══ SUPPLIED INFORMATION ══
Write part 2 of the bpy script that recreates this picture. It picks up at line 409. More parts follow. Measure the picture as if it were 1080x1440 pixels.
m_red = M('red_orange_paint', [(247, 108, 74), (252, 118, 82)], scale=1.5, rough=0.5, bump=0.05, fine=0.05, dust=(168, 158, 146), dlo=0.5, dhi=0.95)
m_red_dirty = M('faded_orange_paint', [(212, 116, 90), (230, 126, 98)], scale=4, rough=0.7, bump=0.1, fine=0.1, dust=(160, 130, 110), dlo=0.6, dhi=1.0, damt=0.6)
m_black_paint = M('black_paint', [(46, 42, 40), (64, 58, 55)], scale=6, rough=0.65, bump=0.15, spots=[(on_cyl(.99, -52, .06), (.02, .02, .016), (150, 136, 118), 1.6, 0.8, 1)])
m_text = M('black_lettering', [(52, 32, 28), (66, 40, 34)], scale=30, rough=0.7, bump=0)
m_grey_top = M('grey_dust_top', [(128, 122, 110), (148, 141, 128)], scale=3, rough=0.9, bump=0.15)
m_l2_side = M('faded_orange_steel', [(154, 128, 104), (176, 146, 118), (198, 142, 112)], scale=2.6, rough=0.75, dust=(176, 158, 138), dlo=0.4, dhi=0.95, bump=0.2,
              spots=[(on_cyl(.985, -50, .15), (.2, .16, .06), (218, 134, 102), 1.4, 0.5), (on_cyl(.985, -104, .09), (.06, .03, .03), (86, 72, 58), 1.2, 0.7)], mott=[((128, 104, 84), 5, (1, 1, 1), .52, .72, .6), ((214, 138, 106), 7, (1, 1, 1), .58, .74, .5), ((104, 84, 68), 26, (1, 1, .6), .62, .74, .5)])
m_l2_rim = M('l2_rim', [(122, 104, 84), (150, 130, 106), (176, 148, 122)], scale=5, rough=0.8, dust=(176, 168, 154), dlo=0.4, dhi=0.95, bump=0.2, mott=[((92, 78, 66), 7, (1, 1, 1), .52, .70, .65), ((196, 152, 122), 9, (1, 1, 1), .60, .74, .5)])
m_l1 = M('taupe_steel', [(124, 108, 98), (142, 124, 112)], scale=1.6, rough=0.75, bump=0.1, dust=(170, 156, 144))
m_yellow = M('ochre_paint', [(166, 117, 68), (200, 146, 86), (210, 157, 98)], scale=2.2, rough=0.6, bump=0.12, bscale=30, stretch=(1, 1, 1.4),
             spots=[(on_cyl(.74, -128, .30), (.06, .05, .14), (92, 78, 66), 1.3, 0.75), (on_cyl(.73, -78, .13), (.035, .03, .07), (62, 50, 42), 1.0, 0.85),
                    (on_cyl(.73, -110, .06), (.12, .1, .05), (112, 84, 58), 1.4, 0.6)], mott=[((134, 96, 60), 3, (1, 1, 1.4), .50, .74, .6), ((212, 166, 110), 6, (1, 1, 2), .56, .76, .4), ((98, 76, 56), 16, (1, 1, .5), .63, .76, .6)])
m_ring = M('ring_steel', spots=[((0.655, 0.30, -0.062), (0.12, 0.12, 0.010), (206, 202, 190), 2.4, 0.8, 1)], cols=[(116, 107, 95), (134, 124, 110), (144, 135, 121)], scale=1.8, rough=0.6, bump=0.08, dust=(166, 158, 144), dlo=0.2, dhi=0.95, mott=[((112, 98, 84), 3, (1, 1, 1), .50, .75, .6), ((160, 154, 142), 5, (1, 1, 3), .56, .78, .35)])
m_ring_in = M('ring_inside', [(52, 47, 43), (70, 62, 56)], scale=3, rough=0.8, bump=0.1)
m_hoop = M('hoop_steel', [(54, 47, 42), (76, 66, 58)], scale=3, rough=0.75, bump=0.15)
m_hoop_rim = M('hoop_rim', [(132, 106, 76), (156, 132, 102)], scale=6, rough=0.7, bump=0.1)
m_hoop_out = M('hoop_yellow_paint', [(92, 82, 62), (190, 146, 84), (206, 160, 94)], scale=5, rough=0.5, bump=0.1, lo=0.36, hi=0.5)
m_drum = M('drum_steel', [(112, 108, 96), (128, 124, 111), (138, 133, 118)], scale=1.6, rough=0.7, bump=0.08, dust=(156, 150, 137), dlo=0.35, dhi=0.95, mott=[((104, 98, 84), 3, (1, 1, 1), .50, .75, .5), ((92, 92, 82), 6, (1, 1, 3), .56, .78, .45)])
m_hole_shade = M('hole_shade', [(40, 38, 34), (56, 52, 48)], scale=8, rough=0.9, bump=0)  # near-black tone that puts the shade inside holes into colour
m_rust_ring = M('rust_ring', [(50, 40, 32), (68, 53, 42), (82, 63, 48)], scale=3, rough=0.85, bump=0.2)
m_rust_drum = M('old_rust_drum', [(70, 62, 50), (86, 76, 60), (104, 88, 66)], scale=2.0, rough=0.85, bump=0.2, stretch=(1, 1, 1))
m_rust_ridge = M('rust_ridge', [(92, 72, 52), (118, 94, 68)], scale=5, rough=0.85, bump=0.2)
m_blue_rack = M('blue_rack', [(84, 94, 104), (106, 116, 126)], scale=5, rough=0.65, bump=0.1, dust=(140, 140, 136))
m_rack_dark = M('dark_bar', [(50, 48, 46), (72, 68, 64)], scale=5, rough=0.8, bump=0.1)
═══
Restate every line of the data word for word.

Write part 2 of the bpy script that recreates this picture. It picks up at line 409. More parts follow. Measure the picture as if it were 1080x1440 pixels.
m_red = M('red_orange_paint', [(247, 108, 74), (252, 118, 82)], scale=1.5, rough=0.5, bump=0.05, fine=0.05, dust=(168, 158, 146), dlo=0.5, dhi=0.95)
m_red_dirty = M('faded_orange_paint', [(212, 116, 90), (230, 126, 98)], scale=4, rough=0.7, bump=0.1, fine=0.1, dust=(160, 130, 110), dlo=0.6, dhi=1.0, damt=0.6)
m_black_paint = M('black_paint', [(46, 42, 40), (64, 58, 55)], scale=6, rough=0.65, bump=0.15, spots=[(on_cyl(.99, -52, .06), (.02, .02, .016), (150, 136, 118), 1.6, 0.8, 1)])
m_text = M('black_lettering', [(52, 32, 28), (66, 40, 34)], scale=30, rough=0.7, bump=0)
m_grey_top = M('grey_dust_top', [(128, 122, 110), (148, 141, 128)], scale=3, rough=0.9, bump=0.15)
m_l2_side = M('faded_orange_steel', [(154, 128, 104), (176, 146, 118), (198, 142, 112)], scale=2.6, rough=0.75, dust=(176, 158, 138), dlo=0.4, dhi=0.95, bump=0.2,
              spots=[(on_cyl(.985, -50, .15), (.2, .16, .06), (218, 134, 102), 1.4, 0.5), (on_cyl(.985, -104, .09), (.06, .03, .03), (86, 72, 58), 1.2, 0.7)], mott=[((128, 104, 84), 5, (1, 1, 1), .52, .72, .6), ((214, 138, 106), 7, (1, 1, 1), .58, .74, .5), ((104, 84, 68), 26, (1, 1, .6), .62, .74, .5)])
m_l2_rim = M('l2_rim', [(122, 104, 84), (150, 130, 106), (176, 148, 122)], scale=5, rough=0.8, dust=(176, 168, 154), dlo=0.4, dhi=0.95, bump=0.2, mott=[((92, 78, 66), 7, (1, 1, 1), .52, .70, .65), ((196, 152, 122), 9, (1, 1, 1), .60, .74, .5)])
m_l1 = M('taupe_steel', [(124, 108, 98), (142, 124, 112)], scale=1.6, rough=0.75, bump=0.1, dust=(170, 156, 144))
m_yellow = M('ochre_paint', [(166, 117, 68), (200, 146, 86), (210, 157, 98)], scale=2.2, rough=0.6, bump=0.12, bscale=30, stretch=(1, 1, 1.4),
             spots=[(on_cyl(.74, -128, .30), (.06, .05, .14), (92, 78, 66), 1.3, 0.75), (on_cyl(.73, -78, .13), (.035, .03, .07), (62, 50, 42), 1.0, 0.85),
                    (on_cyl(.73, -110, .06), (.12, .1, .05), (112, 84, 58), 1.4, 0.6)], mott=[((134, 96, 60), 3, (1, 1, 1.4), .50, .74, .6), ((212, 166, 110), 6, (1, 1, 2), .56, .76, .4), ((98, 76, 56), 16, (1, 1, .5), .63, .76, .6)])
m_ring = M('ring_steel', spots=[((0.655, 0.30, -0.062), (0.12, 0.12, 0.010), (206, 202, 190), 2.4, 0.8, 1)], cols=[(116, 107, 95), (134, 124, 110), (144, 135, 121)], scale=1.8, rough=0.6, bump=0.08, dust=(166, 158, 144), dlo=0.2, dhi=0.95, mott=[((112, 98, 84), 3, (1, 1, 1), .50, .75, .6), ((160, 154, 142), 5, (1, 1, 3), .56, .78, .35)])
m_ring_in = M('ring_inside', [(52, 47, 43), (70, 62, 56)], scale=3, rough=0.8, bump=0.1)
m_hoop = M('hoop_steel', [(54, 47, 42), (76, 66, 58)], scale=3, rough=0.75, bump=0.15)
m_hoop_rim = M('hoop_rim', [(132, 106, 76), (156, 132, 102)], scale=6, rough=0.7, bump=0.1)
m_hoop_out = M('hoop_yellow_paint', [(92, 82, 62), (190, 146, 84), (206, 160, 94)], scale=5, rough=0.5, bump=0.1, lo=0.36, hi=0.5)
m_drum = M('drum_steel', [(112, 108, 96), (128, 124, 111), (138, 133, 118)], scale=1.6, rough=0.7, bump=0.08, dust=(156, 150, 137), dlo=0.35, dhi=0.95, mott=[((104, 98, 84), 3, (1, 1, 1), .50, .75, .5), ((92, 92, 82), 6, (1, 1, 3), .56, .78, .45)])
m_hole_shade = M('hole_shade', [(40, 38, 34), (56, 52, 48)], scale=8, rough=0.9, bump=0)  # near-black tone that puts the shade inside holes into colour
m_rust_ring = M('rust_ring', [(50, 40, 32), (68, 53, 42), (82, 63, 48)], scale=3, rough=0.85, bump=0.2)
m_rust_drum = M('old_rust_drum', [(70, 62, 50), (86, 76, 60), (104, 88, 66)], scale=2.0, rough=0.85, bump=0.2, stretch=(1, 1, 1))
m_rust_ridge = M('rust_ridge', [(92, 72, 52), (118, 94, 68)], scale=5, rough=0.85, bump=0.2)
m_blue_rack = M('blue_rack', [(84, 94, 104), (106, 116, 126)], scale=5, rough=0.65, bump=0.1, dust=(140, 140, 136))
m_rack_dark = M('dark_bar', [(50, 48, 46), (72, 68, 64)], scale=5, rough=0.8, bump=0.1)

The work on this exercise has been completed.